Exercise details
Repeat the whole listing exactly as written.
--------------------------------
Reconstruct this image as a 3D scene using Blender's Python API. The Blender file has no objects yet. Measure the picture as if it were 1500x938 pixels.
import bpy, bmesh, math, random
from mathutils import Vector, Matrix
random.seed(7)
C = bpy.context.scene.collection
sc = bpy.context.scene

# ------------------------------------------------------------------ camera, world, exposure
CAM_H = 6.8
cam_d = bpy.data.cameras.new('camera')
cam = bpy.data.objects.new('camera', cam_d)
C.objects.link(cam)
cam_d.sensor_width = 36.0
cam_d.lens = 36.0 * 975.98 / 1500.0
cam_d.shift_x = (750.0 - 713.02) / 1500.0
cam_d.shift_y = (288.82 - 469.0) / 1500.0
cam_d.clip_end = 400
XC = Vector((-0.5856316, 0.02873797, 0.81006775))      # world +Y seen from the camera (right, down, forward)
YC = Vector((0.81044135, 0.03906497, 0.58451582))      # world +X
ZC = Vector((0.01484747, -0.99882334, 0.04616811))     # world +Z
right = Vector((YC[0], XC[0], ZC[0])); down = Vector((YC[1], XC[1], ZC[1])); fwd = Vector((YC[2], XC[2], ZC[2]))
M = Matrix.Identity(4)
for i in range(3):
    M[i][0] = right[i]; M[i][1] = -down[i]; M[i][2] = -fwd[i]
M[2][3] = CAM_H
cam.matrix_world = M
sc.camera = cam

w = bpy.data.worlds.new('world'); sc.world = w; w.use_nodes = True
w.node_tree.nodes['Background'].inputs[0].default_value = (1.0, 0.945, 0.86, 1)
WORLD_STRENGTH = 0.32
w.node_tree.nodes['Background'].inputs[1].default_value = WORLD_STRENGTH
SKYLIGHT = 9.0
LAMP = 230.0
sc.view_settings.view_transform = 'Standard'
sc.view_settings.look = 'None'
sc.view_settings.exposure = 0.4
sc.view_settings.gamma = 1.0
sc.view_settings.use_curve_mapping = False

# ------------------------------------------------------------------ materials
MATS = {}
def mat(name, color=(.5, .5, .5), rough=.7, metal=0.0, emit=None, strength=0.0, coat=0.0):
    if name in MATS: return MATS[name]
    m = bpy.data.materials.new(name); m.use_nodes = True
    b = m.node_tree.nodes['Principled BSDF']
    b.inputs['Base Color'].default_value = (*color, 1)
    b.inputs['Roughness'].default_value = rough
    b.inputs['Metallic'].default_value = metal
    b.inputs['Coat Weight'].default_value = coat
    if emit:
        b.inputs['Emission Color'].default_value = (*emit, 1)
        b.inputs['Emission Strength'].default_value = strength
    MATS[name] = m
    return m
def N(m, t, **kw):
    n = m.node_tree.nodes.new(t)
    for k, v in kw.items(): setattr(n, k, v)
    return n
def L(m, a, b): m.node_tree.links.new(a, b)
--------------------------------
Solution for this problem
Reconstruct this image as a 3D scene using Blender's Python API. The Blender file has no objects yet. Measure the picture as if it were 1500x938 pixels.
import bpy, bmesh, math, random
from mathutils import Vector, Matrix
random.seed(7)
C = bpy.context.scene.collection
sc = bpy.context.scene

# ------------------------------------------------------------------ camera, world, exposure
CAM_H = 6.8
cam_d = bpy.data.cameras.new('camera')
cam = bpy.data.objects.new('camera', cam_d)
C.objects.link(cam)
cam_d.sensor_width = 36.0
cam_d.lens = 36.0 * 975.98 / 1500.0
cam_d.shift_x = (750.0 - 713.02) / 1500.0
cam_d.shift_y = (288.82 - 469.0) / 1500.0
cam_d.clip_end = 400
XC = Vector((-0.5856316, 0.02873797, 0.81006775))      # world +Y seen from the camera (right, down, forward)
YC = Vector((0.81044135, 0.03906497, 0.58451582))      # world +X
ZC = Vector((0.01484747, -0.99882334, 0.04616811))     # world +Z
right = Vector((YC[0], XC[0], ZC[0])); down = Vector((YC[1], XC[1], ZC[1])); fwd = Vector((YC[2], XC[2], ZC[2]))
M = Matrix.Identity(4)
for i in range(3):
    M[i][0] = right[i]; M[i][1] = -down[i]; M[i][2] = -fwd[i]
M[2][3] = CAM_H
cam.matrix_world = M
sc.camera = cam

w = bpy.data.worlds.new('world'); sc.world = w; w.use_nodes = True
w.node_tree.nodes['Background'].inputs[0].default_value = (1.0, 0.945, 0.86, 1)
WORLD_STRENGTH = 0.32
w.node_tree.nodes['Background'].inputs[1].default_value = WORLD_STRENGTH
SKYLIGHT = 9.0
LAMP = 230.0
sc.view_settings.view_transform = 'Standard'
sc.view_settings.look = 'None'
sc.view_settings.exposure = 0.4
sc.view_settings.gamma = 1.0
sc.view_settings.use_curve_mapping = False

# ------------------------------------------------------------------ materials
MATS = {}
def mat(name, color=(.5, .5, .5), rough=.7, metal=0.0, emit=None, strength=0.0, coat=0.0):
    if name in MATS: return MATS[name]
    m = bpy.data.materials.new(name); m.use_nodes = True
    b = m.node_tree.nodes['Principled BSDF']
    b.inputs['Base Color'].default_value = (*color, 1)
    b.inputs['Roughness'].default_value = rough
    b.inputs['Metallic'].default_value = metal
    b.inputs['Coat Weight'].default_value = coat
    if emit:
        b.inputs['Emission Color'].default_value = (*emit, 1)
        b.inputs['Emission Strength'].default_value = strength
    MATS[name] = m
    return m
def N(m, t, **kw):
    n = m.node_tree.nodes.new(t)
    for k, v in kw.items(): setattr(n, k, v)
    return n
def L(m, a, b): m.node_tree.links.new(a, b)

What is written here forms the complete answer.